Arrivo a un albero blu in mezzo al deserto con dodici mele gialle appese che formano un cerchio. L’immagine richiama la bandiera europea. Sulla destra aggiungo un omino affamato che si trascina. Non è un’immagine eccezionale ma almeno è un’immagine.
L’albero e il blu mi fanno pensare all’acqua. Allora immagino che l’uomo potrebbe trascinarsi verso un lago blu su cui si riflettono le stelle. Sembra buona, ma c’è un problema: devo tenere un formato verticale. L’albero è un elemento verticale quindi lo inserisco facilmente nello spazio che ho a disposizione mentre l’acqua nelle nostre teste è un elemento orizzontale. Mi tocca verticalizzare l’acqua.
Una cascata.
Faccio in modo che la cascata nasca da una struttura che ricorda un banca e la adorno di stelle che ricordano l’Europa e al contempo danno un tocco magico alla visione, come fosse un miraggio dell’uomo assetato nel deserto.
Mi sembra che ci siamo ma voglio riprovarci con l’albero. Tento un’inquadratura dal basso: siamo ai piedi dell’albero, vediamo il suo fogliame stagliarsi contro il cielo, tra le foglie crearsi dei piccoli varchi a forma di stella. Stelle di cielo che emergono dal fogliame.
Bello.

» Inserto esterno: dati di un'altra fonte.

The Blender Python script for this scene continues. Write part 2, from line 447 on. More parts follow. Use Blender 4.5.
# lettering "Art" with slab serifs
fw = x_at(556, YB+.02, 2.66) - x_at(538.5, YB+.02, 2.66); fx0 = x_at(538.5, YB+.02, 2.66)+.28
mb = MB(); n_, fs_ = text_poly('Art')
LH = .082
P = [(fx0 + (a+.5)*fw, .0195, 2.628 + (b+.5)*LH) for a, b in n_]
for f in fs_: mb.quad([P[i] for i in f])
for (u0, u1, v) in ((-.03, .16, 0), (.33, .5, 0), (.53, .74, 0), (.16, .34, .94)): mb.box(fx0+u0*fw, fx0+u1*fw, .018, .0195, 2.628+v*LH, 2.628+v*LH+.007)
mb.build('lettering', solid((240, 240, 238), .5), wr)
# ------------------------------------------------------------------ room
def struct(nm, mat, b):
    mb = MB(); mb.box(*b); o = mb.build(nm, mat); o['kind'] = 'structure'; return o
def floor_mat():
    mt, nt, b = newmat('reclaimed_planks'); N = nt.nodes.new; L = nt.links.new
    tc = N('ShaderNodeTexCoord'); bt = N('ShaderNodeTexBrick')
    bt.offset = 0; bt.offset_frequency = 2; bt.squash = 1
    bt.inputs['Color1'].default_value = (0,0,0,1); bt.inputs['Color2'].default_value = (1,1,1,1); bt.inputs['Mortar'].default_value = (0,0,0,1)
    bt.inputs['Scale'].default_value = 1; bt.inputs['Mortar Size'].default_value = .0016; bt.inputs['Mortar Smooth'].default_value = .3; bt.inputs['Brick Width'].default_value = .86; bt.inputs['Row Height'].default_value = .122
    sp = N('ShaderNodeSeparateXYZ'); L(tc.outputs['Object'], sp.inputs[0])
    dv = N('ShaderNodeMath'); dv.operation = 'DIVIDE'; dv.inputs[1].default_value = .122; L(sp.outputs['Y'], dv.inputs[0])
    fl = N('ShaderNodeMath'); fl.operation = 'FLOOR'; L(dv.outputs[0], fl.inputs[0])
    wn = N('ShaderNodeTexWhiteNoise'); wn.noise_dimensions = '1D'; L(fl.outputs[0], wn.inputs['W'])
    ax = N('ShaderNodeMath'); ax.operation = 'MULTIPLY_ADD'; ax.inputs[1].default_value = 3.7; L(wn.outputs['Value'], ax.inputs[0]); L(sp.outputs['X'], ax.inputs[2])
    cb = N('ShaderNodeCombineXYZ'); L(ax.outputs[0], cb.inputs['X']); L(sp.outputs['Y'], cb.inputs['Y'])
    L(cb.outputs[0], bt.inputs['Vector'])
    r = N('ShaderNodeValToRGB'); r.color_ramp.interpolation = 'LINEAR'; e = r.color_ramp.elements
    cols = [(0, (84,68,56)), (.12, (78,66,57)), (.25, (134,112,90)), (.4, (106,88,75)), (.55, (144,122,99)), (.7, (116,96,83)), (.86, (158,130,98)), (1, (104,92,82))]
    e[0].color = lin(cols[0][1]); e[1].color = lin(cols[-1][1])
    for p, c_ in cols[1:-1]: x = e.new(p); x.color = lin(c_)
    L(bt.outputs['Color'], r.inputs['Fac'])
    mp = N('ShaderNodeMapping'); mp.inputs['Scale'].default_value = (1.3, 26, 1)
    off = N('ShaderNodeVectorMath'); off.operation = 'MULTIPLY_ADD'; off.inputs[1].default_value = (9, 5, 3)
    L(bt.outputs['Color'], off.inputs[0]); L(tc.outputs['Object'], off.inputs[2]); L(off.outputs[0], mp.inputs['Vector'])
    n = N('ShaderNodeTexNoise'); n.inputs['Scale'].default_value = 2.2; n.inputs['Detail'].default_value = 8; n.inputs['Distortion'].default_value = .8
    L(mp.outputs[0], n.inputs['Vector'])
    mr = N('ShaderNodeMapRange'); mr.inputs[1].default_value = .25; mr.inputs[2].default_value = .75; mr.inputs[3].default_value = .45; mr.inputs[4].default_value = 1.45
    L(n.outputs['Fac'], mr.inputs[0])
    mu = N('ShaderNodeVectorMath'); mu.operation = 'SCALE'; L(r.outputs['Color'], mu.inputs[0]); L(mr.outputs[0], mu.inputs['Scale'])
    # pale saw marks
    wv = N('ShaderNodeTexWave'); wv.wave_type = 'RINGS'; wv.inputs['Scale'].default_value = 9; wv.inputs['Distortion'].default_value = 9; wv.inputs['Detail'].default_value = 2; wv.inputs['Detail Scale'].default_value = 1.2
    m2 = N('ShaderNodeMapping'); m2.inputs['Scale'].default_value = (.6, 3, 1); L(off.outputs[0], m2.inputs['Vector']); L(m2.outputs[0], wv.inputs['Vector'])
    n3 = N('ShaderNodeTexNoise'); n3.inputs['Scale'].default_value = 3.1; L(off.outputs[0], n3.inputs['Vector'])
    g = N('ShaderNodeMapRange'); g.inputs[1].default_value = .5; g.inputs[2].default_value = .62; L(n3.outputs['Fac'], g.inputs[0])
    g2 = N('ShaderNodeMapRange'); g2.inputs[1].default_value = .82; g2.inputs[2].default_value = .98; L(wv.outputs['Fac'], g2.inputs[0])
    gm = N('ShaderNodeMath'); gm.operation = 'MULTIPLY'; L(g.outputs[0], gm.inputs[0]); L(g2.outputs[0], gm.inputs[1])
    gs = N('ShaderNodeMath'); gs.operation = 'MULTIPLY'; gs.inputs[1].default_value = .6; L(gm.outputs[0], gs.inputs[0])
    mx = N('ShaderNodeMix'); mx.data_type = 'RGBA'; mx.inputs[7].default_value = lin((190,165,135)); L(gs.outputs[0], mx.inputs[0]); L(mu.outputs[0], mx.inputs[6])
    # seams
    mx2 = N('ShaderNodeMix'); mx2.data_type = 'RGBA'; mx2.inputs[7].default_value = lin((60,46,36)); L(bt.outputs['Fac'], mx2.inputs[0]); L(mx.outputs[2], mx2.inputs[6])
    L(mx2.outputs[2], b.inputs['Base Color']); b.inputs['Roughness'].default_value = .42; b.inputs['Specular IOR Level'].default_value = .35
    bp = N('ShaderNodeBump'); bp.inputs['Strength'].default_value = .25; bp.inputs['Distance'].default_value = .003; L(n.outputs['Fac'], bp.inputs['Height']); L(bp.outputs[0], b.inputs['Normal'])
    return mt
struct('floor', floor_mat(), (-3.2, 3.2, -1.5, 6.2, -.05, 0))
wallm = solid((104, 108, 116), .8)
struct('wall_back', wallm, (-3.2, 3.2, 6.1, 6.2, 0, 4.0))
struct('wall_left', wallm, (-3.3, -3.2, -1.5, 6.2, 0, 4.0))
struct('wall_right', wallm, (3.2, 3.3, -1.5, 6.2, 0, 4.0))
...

Ma ho un formato troppo ridotto perché stelle e foglie non diventino un tutt’uno indistinguibile, inoltre quella prospettiva stride con la frontalità della pagina del giornale. Sto perdendo minuti preziosi, inoltre mi sto allontanando dall’articolo di Andor. Affezionarsi troppo a un’idea è rischioso.
Torno alla cascata. Disegno un’atavica e imponente costruzione in grossi blocchi di pietra su cui scorrono rigoli d’acqua. Ha un che di eterno. Disegno il mio uomo assetato e aggiungo le orme dei piedi per accentuare la fatica della camminata.
Metto via il blocco schizzi, accendo il computer, preparo la mia tavoletta grafica e metto un po’ di musica per concentrarmi.
Parto col disegnare l’enorme struttura ma vuoi per la musica, vuoi perché 2001: Odissea nello Spazio è uno dei miei film preferiti, vuoi perché sono in fase Arthur C. Clarke (lo scrittore del romanzo da cui è tratto il film), abbatto l’enorme struttura ed edifico un monolito in mezzo al deserto. Dalla sua sommità potrebbe sgorgare acqua e colare lungo la parete. Sembra vada bene ma questo monolito è troppo oscuro per simboleggiare l’Europa…Devo umanizzarlo un po’. Ma come fare?
Lo costruisco con dei blocchi di pietra blu, come se fosse opera dell’uomo.
Guardando il disegno immagino l’acqua che invece di sgorgare dalla sommità esce tra una pietra e l’altra. Questo lavoro è fatto così: un’idea suggerisce un’altra idea e un’altra ancora.
Mi manca solo l’uomo. Disegno una sagoma nera in controluce. Tutto sommato funziona sia nella composizione che nel colore ma c’è qualcosa che non torna.
Mi piace dare un tono alienante alle mie immagini e creare contrasti tra gli elementi, come se ciascuno arrivasse da un mondo diverso. Decido di imbiancare l’uomo e dargli un carattere più luminoso e alienante e mentre spruzzo un po’ di ombra sul suo corpo avverto la compagnia di Karel Thole. Mi piace prendere coscienza dell’influenza di un altro artista mentre disegno. Si crea una sorta di corto circuito tra dimensioni diverse. Per me l’influenza non è un semplice copiare o ispirarsi a, ma entrare in un dialogo intimo con un’altra persona. È un momento molto personale e molto prezioso del processo creativo.
Aggiungo qualche ritocco e firmo il mio lavoro.
Così, dopo un po’ di ronzio attorno a un tavolo e un po’ di bozze tradite, nasce una mia illustrazione.
Ci rivediamo su questo blog la settimana prossima.